TO BE DONE: Extract everything from the first line through the line with "COL = scn.collection", both ends included, except for any pictures.

DATASET CONTENT:
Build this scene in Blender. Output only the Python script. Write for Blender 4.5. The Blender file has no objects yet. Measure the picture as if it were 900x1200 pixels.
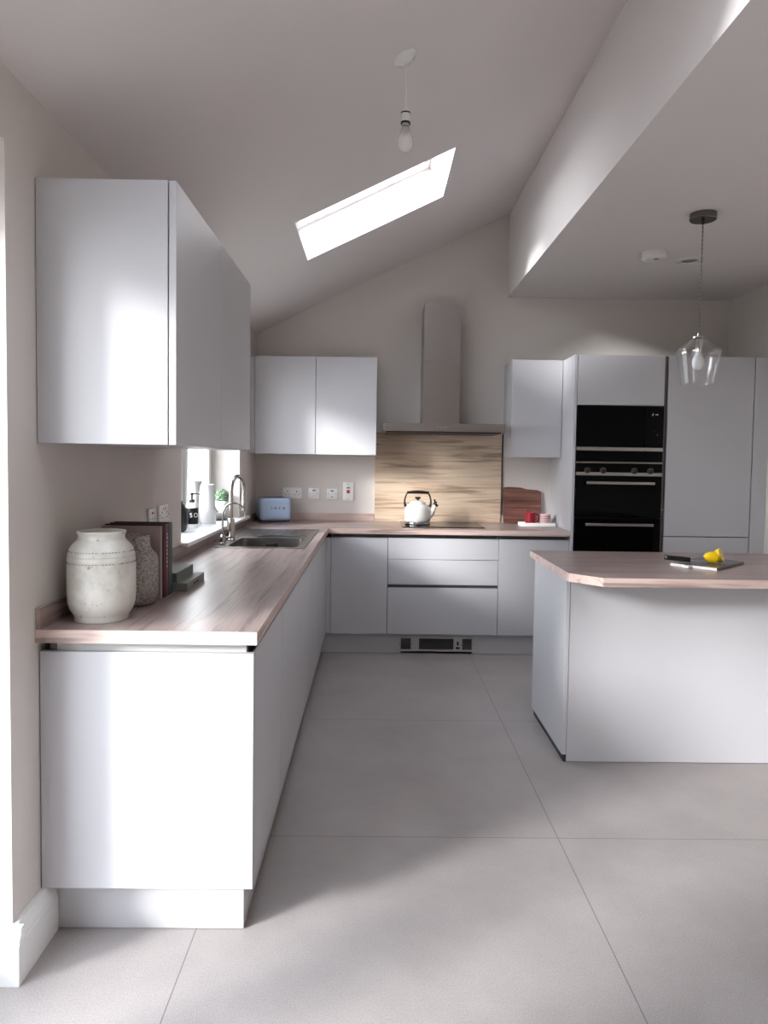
import bpy, bmesh, math, random
from mathutils import Vector, Matrix
PI = math.pi
random.seed(4)
scn = bpy.context.scene
COL = scn.collection

# ------------------------------------------------------------------ materials
def newmat(name):
    m = bpy.data.materials.new(name); m.use_nodes = True
    nt = m.node_tree; nt.nodes.clear()
    out = nt.nodes.new('ShaderNodeOutputMaterial')
    return m, nt, out

def N(nt, t, **kw):
    n = nt.nodes.new(t)
    for k, v in kw.items():
        if k in n.inputs: n.inputs[k].default_value = v
        else: setattr(n, k, v)
    return n

def srgb(r, g, b):
    f = lambda c: (c / 255 / 12.92) if c / 255 <= .04045 else ((c / 255 + .055) / 1.055) ** 2.4
    return (f(r), f(g), f(b), 1)

def mat(name, col, rough=.5, metal=0, spec=.5, var=.04, scale=6, bump=0, bscale=60, coat=0, stretch=(1, 1, 1)):
    """principled with a faint procedural mottling of its own colour"""
    m, nt, out = newmat(name)
    L = nt.links.new
    b = N(nt, 'ShaderNodeBsdfPrincipled')
    b.inputs['Roughness'].default_value = rough; b.inputs['Metallic'].default_value = metal
    b.inputs['Specular IOR Level'].default_value = spec; b.inputs['Coat Weight'].default_value = coat
    tc = N(nt, 'ShaderNodeTexCoord'); mp = N(nt, 'ShaderNodeMapping'); mp.inputs['Scale'].default_value = stretch
    L(tc.outputs['Object'], mp.inputs[0])
    no = N(nt, 'ShaderNodeTexNoise'); no.inputs['Scale'].default_value = scale; no.inputs['Detail'].default_value = 5
    L(mp.outputs[0], no.inputs['Vector'])
    mr = N(nt, 'ShaderNodeMapRange'); mr.inputs['To Min'].default_value = 1 - var; mr.inputs['To Max'].default_value = 1 + var
    L(no.outputs['Fac'], mr.inputs['Value'])
    mx = N(nt, 'ShaderNodeMix', data_type='RGBA', blend_type='MULTIPLY'); mx.inputs[0].default_value = 1
    mx.inputs[6].default_value = col
    L(mr.outputs[0], mx.inputs[7]); L(mx.outputs[2], b.inputs['Base Color'])
    if bump:
        n2 = N(nt, 'ShaderNodeTexNoise'); n2.inputs['Scale'].default_value = bscale; n2.inputs['Detail'].default_value = 3
        L(mp.outputs[0], n2.inputs['Vector'])
        bp = N(nt, 'ShaderNodeBump'); bp.inputs['Strength'].default_value = bump; bp.inputs['Distance'].default_value = .002
        L(n2.outputs['Fac'], bp.inputs['Height']); L(bp.outputs[0], b.inputs['Normal'])
    L(b.outputs[0], out.inputs[0])
    return m

def ramp(nt, stops):
    r = N(nt, 'ShaderNodeValToRGB')
    el = r.color_ramp.elements
    while len(el) < len(stops): el.new(.5)
    for e, (p, c) in zip(el, stops): e.position = p; e.color = c
    return r

def wood(name, axis, cols, rough=.4, fine=1.0, plank=0, knots=False):
    """grain runs along `axis` (0,1,2)"""
    m, nt, out = newmat(name); L = nt.links.new
    b = N(nt, 'ShaderNodeBsdfPrincipled'); b.inputs['Roughness'].default_value = rough
    tc = N(nt, 'ShaderNodeTexCoord')
    def mapped(a, c):
        mp = N(nt, 'ShaderNodeMapping'); s = [c, c, c]; s[axis] = a
        mp.inputs['Scale'].default_value = s; L(tc.outputs['Object'], mp.inputs[0]); return mp
    m1 = mapped(.9, 9 * fine); m2 = mapped(4, 150 * fine); m3 = mapped(.5, 2.2 * fine)
    n1 = N(nt, 'ShaderNodeTexNoise'); n1.inputs['Scale'].default_value = 1; n1.inputs['Detail'].default_value = 6
    n1.inputs['Distortion'].default_value = .8; L(m1.outputs[0], n1.inputs['Vector'])
    n2 = N(nt, 'ShaderNodeTexNoise'); n2.inputs['Scale'].default_value = 1; n2.inputs['Detail'].default_value = 4
    L(m2.outputs[0], n2.inputs['Vector'])
    n3 = N(nt, 'ShaderNodeTexNoise'); n3.inputs['Scale'].default_value = 1; n3.inputs['Detail'].default_value = 2
    L(m3.outputs[0], n3.inputs['Vector'])
    a = N(nt, 'ShaderNodeMath', operation='MULTIPLY_ADD'); a.inputs[1].default_value = .3
    L(n2.outputs['Fac'], a.inputs[0]); 
    a0 = N(nt, 'ShaderNodeMath', operation='MULTIPLY'); a0.inputs[1].default_value = .45; L(n1.outputs['Fac'], a0.inputs[0])
    L(a0.outputs[0], a.inputs[2])
    a2 = N(nt, 'ShaderNodeMath', operation='MULTIPLY_ADD'); a2.inputs[1].default_value = .35
    L(n3.outputs['Fac'], a2.inputs[0]); L(a.outputs[0], a2.inputs[2])
    r = ramp(nt, [(.36, cols[0]), (.50, cols[1]), (.68, cols[2])]); L(a2.outputs[0], r.inputs[0])
    col = r.outputs[0]
    # thin darker open-grain streaks
    m4 = mapped(1.6, 42 * fine); n4 = N(nt, 'ShaderNodeTexNoise'); n4.inputs['Scale'].default_value = 1; n4.inputs['Detail'].default_value = 5
    n4.inputs['Distortion'].default_value = .5; L(m4.outputs[0], n4.inputs['Vector'])
    r4 = ramp(nt, [(.34, (.55, .53, .53, 1)), (.46, (1, 1, 1, 1))]); L(n4.outputs['Fac'], r4.inputs[0])
    mx = N(nt, 'ShaderNodeMix', data_type='RGBA', blend_type='MULTIPLY'); mx.inputs[0].default_value = 1
    L(col, mx.inputs[6]); L(r4.outputs[0], mx.inputs[7]); col = mx.outputs[2]
    if knots:
        mk = mapped(2.0, 7.5); vo = N(nt, 'ShaderNodeTexVoronoi'); vo.inputs['Scale'].default_value = 1; L(mk.outputs[0], vo.inputs['Vector'])
        rk = ramp(nt, [(.03, (.33, .24, .18, 1)), (.14, (1, 1, 1, 1))]); L(vo.outputs['Distance'], rk.inputs[0])
        mx2 = N(nt, 'ShaderNodeMix', data_type='RGBA', blend_type='MULTIPLY'); mx2.inputs[0].default_value = .8
        L(col, mx2.inputs[6]); L(rk.outputs[0], mx2.inputs[7]); col = mx2.outputs[2]
    L(col, b.inputs['Base Color'])
    bp = N(nt, 'ShaderNodeBump'); bp.inputs['Strength'].default_value = .12; bp.inputs['Distance'].default_value = .001
    L(n4.outputs['Fac'], bp.inputs['Height']); L(bp.outputs[0], b.inputs['Normal'])
    L(b.outputs[0], out.inputs[0])
    return m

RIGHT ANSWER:
Build this scene in Blender. Output only the Python script. Write for Blender 4.5. The Blender file has no objects yet. Measure the picture as if it were 900x1200 pixels.
import bpy, bmesh, math, random
from mathutils import Vector, Matrix
PI = math.pi
random.seed(4)
scn = bpy.context.scene
COL = scn.collection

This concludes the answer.